I think it’s worth pursuing. People who are on programs now that would risk losing those programs by getting a job, could now go get a job, and some of those people will excel and grow and make money and pay lots of taxes. All low wage jobs would suddenly be that much more interesting and there wouldn’t be as much pressure to drive up the minimum wage.
I’d be curious about how the dollars work out How expensive would it be if we didn’t need AISH, employment insurance, CPP, or any number of other living assistance programs anymore (or which of those it makes most sense to axe, which to keep, and which can be dialed back). Definitely worth exploring the idea, in isolation or in comparison to other cash expenditures.
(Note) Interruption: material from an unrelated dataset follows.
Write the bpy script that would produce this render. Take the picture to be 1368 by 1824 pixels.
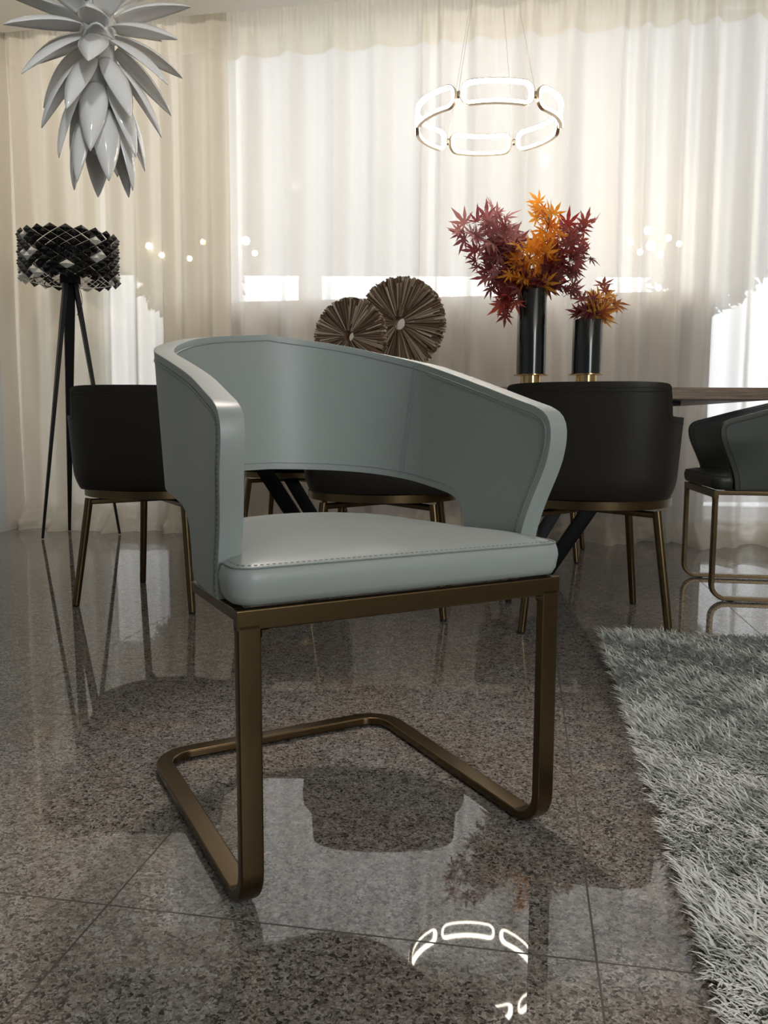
import bpy, bmesh, math, random
import numpy as np
from mathutils import Vector, Matrix, noise
S = bpy.context.scene
for o in list(bpy.data.objects): bpy.data.objects.remove(o, do_unlink=True)
COL = S.collection
PI = math.pi
R = math.radians
rnd = random.Random(7)

# ------------------------------------------------------------ camera
CAMH = 0.603
cd = bpy.data.cameras.new('camera'); cam = bpy.data.objects.new('camera', cd); COL.objects.link(cam)
cd.sensor_fit = 'VERTICAL'; cd.sensor_height = 36.0; cd.lens = 36.0*1421/1824
cd.clip_start = .02
cam.location = (0, 0, CAMH)
cam.rotation_euler = (Matrix.Rotation(R(90-6.12), 3, 'X') @ Matrix.Rotation(R(0.24), 3, 'Z')).to_euler()
S.camera = cam
S.view_settings.view_transform = 'Standard'; S.view_settings.look = 'None'
S.view_settings.gamma = 1; S.view_settings.use_curve_mapping = False
S.view_settings.exposure = 0.10

# ------------------------------------------------------------ world: bright hazy sky in front (+Y), dull behind
w = bpy.data.worlds.new('sky'); S.world = w; w.use_nodes = True
nt = w.node_tree; nt.nodes.clear()
wo = nt.nodes.new('ShaderNodeOutputWorld'); bg = nt.nodes.new('ShaderNodeBackground')
tc = nt.nodes.new('ShaderNodeTexCoord'); sep = nt.nodes.new('ShaderNodeSeparateXYZ')
rp = nt.nodes.new('ShaderNodeValToRGB'); mr = nt.nodes.new('ShaderNodeMapRange')
nt.links.new(tc.outputs['Generated'], sep.inputs[0]); nt.links.new(sep.outputs['Y'], mr.inputs[0])
mr.inputs[1].default_value = -1; mr.inputs[2].default_value = 1
nt.links.new(mr.outputs[0], rp.inputs[0])
e = rp.color_ramp.elements
e[0].position = 0.52; e[0].color = (.030, .033, .036, 1)
e[1].position = 0.86; e[1].color = (.93, .97, 1.0, 1)
nt.links.new(rp.outputs[0], bg.inputs[0]); bg.inputs[1].default_value = 3.2
nt.links.new(bg.outputs[0], wo.inputs[0])

def light(name, kind, loc, energy, color, size=.1, size_y=None, target=None, spot=None, blend=.5):
    d = bpy.data.lights.new(name, kind); d.energy = energy; d.color = color
    if kind == 'AREA':
        d.size = size
        if size_y: d.shape = 'RECTANGLE'; d.size_y = size_y
    elif kind == 'SUN': d.angle = size
    else: d.shadow_soft_size = size
    if spot: d.spot_size = R(spot); d.spot_blend = blend
    o = bpy.data.objects.new(name, d); COL.objects.link(o); o.location = loc
    if target is not None:
        o.rotation_euler = (Vector(target)-Vector(loc)).to_track_quat('-Z', 'Y').to_euler()
    return o
light('camera_side_fill', 'AREA', (3.1, -2.5, 1.8), 150, (.92, .97, 1.0), 3.4, 2.2, target=(.1, 1.6, .5))  # added cool fill from the camera's right; no shopfront opening is modelled
light('window_daylight', 'AREA', (.6, 6.4, 2.6), 138, (.93, .97, 1.0), 5.0, 2.5, target=(0, 4.2, 1.4))
light('warm_overhead_fill', 'AREA', (1.3, -.6, 2.70), 20, (1, .90, .76), 3.0, 2.2, target=(-.2, .2, 0))  # added soft warm fill lifting floor and bounce, no fixture behind it
light('overhead_spot', 'SPOT', (-.25, 2.35, 2.68), 85, (1, .88, .82), .06, target=(-.06, 1.22, .45), spot=38, blend=.7)
light('overhead_spot', 'SPOT', (-.3, .7, 2.68), 46, (.97, .98, 1), .08, target=(-.9, 2.6, 1.62), spot=34, blend=.8)  # extra spot added only to brighten the leaf pendant
light('overhead_spot', 'SPOT', (-1.5, 3.0, 2.68), 50, (1, .86, .70), .05, target=(-1.6, 4.7, 2.0), spot=95, blend=.9)
light('overhead_spot', 'SPOT', (.6, 2.9, 2.68), 34, (1, .86, .70), .05, target=(.5, 4.2, 2.0), spot=95, blend=.9)

# ------------------------------------------------------------ material helpers
def mat(name, col, rough=.5, metal=0., coat=0., **kw):
    m = bpy.data.materials.new(name); m.use_nodes = True
    b = m.node_tree.nodes['Principled BSDF']
    b.inputs['Base Color'].default_value = (*col, 1); b.inputs['Roughness'].default_value = rough
    b.inputs['Metallic'].default_value = metal; b.inputs['Coat Weight'].default_value = coat
    for k, v in kw.items(): b.inputs[k.replace('_', ' ')].default_value = v
    return m
def N(m, t): return m.node_tree.nodes.new(t)
def LK(m, a, b): m.node_tree.links.new(a, b)
def bumpify(m, scale, strength, dist=.001, vec=None, detail=3):
    n = N(m, 'ShaderNodeTexNoise'); n.inputs['Scale'].default_value = scale; n.inputs['Detail'].default_value = detail
    t = N(m, 'ShaderNodeTexCoord')
    if vec:
        mp = N(m, 'ShaderNodeMapping'); mp.inputs['Scale'].default_value = vec
        LK(m, t.outputs['Object'], mp.inputs[0]); LK(m, mp.outputs[0], n.inputs['Vector'])
    else: LK(m, t.outputs['Object'], n.inputs['Vector'])
    b = N(m, 'ShaderNodeBump'); b.inputs['Strength'].default_value = strength; b.inputs['Distance'].default_value = dist
    LK(m, n.outputs['Fac'], b.inputs['Height']); LK(m, b.outputs[0], m.node_tree.nodes['Principled BSDF'].inputs['Normal'])
    return n
def noisecol(m, c1, c2, scale, vec=None, detail=4, lo=.35, hi=.65, coord='Object'):
    t = N(m, 'ShaderNodeTexCoord'); mp = N(m, 'ShaderNodeMapping')
    if vec: mp.inputs['Scale'].default_value = vec
    n = N(m, 'ShaderNodeTexNoise'); n.inputs['Scale'].default_value = scale; n.inputs['Detail'].default_value = detail
    r = N(m, 'ShaderNodeValToRGB'); r.color_ramp.elements[0].position = lo; r.color_ramp.elements[1].position = hi
    r.color_ramp.elements[0].color = (*c1, 1); r.color_ramp.elements[1].color = (*c2, 1)
    LK(m, t.outputs[coord], mp.inputs[0]); LK(m, mp.outputs[0], n.inputs['Vector']); LK(m, n.outputs['Fac'], r.inputs[0])
    LK(m, r.outputs[0], m.node_tree.nodes['Principled BSDF'].inputs['Base Color'])
    return r

def leather(name, col, rough=.38):
    m = mat(name, col, rough); m.node_tree.nodes['Principled BSDF'].inputs['Specular IOR Level'].default_value = .5
    v = N(m, 'ShaderNodeTexVoronoi'); v.inputs['Scale'].default_value = 900
    t = N(m, 'ShaderNodeTexCoord'); LK(m, t.outputs['Object'], v.inputs['Vector'])
    b = N(m, 'ShaderNodeBump'); b.inputs['Strength'].default_value = .12; b.inputs['Distance'].default_value = .0004
    LK(m, v.outputs['Distance'], b.inputs['Height']); LK(m, b.outputs[0], m.node_tree.nodes['Principled BSDF'].inputs['Normal'])
    return m
M = {}
M['teal'] = leather('grey_teal_leather', (.35, .393, .377))
M['teal_seam'] = mat('seam_thread', (.20, .25, .24), .6)
M['teal_pipe'] = leather('grey_teal_piping', (.27, .315, .30))
M['olive'] = leather('olive_leather', (.030, .037, .026), .42)
M['olive_seam'] = mat('olive_seam', (.03, .04, .03), .6)
M['brownl'] = leather('taupe_brown_leather', (.017, .0135, .010), .45)
M['brownl'].node_tree.nodes['Principled BSDF'].inputs['Specular IOR Level'].default_value = .35
M['brown_seam'] = mat('brown_seam', (.012, .010, .008), .6)
M['brass'] = mat('brushed_bronze', (.135, .093, .048), .27, 1.0)
bumpify(M['brass'], 60, .10, .0006, (1, 1, 30))
M['brass2'] = mat('polished_brass', (.62, .45, .22), .16, 1.0)
M['blackmetal'] = mat('black_steel', (.007, .008, .008), .42, 0)
M['blackmetal'].node_tree.nodes['Principled BSDF'].inputs['Specular IOR Level'].default_value = .22
M['blacklacq'] = mat('black_lacquer', (.006, .010, .009), .16, 0, .6)
M['rubber'] = mat('black_rubber', (.01, .01, .01), .7)
M['white_gloss'] = mat('white_gloss_enamel', (.90, .89, .87), .13, 0, .5)
M['white'] = mat('white_plastic', (.75, .74, .72), .4)
M['wall'] = mat('cream_paint', (.66, .61, .53), .7); bumpify(M['wall'], 90, .15, .0008)
M['wall2'] = mat('pale_grey_paint', (.55, .58, .58), .55); bumpify(M['wall2'], 90, .1, .0008)
M['ceil'] = mat('white_ceiling_paint', (.80, .77, .71), .8)
M['wood'] = mat('walnut_tabletop', (.3, .2, .13), .45)
noisecol(M['wood'], (.17, .105, .065), (.36, .25, .17), 9, (1, 14, 14), 8, .3, .7)
M['drift'] = mat('driftwood', (.2, .13, .08), .8)
_t = N(M['drift'], 'ShaderNodeNewGeometry'); _r = N(M['drift'], 'ShaderNodeValToRGB')
LK(M['drift'], _t.outputs['Random Per Island'], _r.inputs[0])
_e = _r.color_ramp.elements; _e[0].color = (.10, .06, .035, 1); _e[1].color = (.62, .54, .42, 1)
_x = _r.color_ramp.elements.new(.45); _x.color = (.24, .14, .085, 1); _x = _r.color_ramp.elements.new(.7); _x.color = (.36, .28, .19, 1)
LK(M['drift'], _r.outputs[0], M['drift'].node_tree.nodes['Principled BSDF'].inputs['Base Color'])
bumpify(M['drift'], 70, .5, .002)
M['bark'] = mat('twig_bark', (.035, .02, .015), .8)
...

More nuanced rules would be good in some ways, but I think more nuanced rules would require a larger government and more expensive services to oversee, or even to make such rules. I would be in support of trying that, as I think the long term benefits will exist, but many are not as there is an increase in short term pain because we’d have to pay long before we’d see a benefit, and people would have to keep voting to be in pain before results are realized. Hard to sell.
No. Make more. Flood the market. Pay them reasonably good but fix their work-life balance by having more. Asking for more money is the unimaginative response that people do whenever something is wrong - doctors seem to have plenty of money, so it is probably something else that is wrong.
Perhaps make deals to train more, and send people to train, in less expensive foreign markets rather than depleting those markets of their much needed doctors by luring them to Canada. People should have the right to move to a different country but blatant brain drain tactics have always seemed morally dubious to me.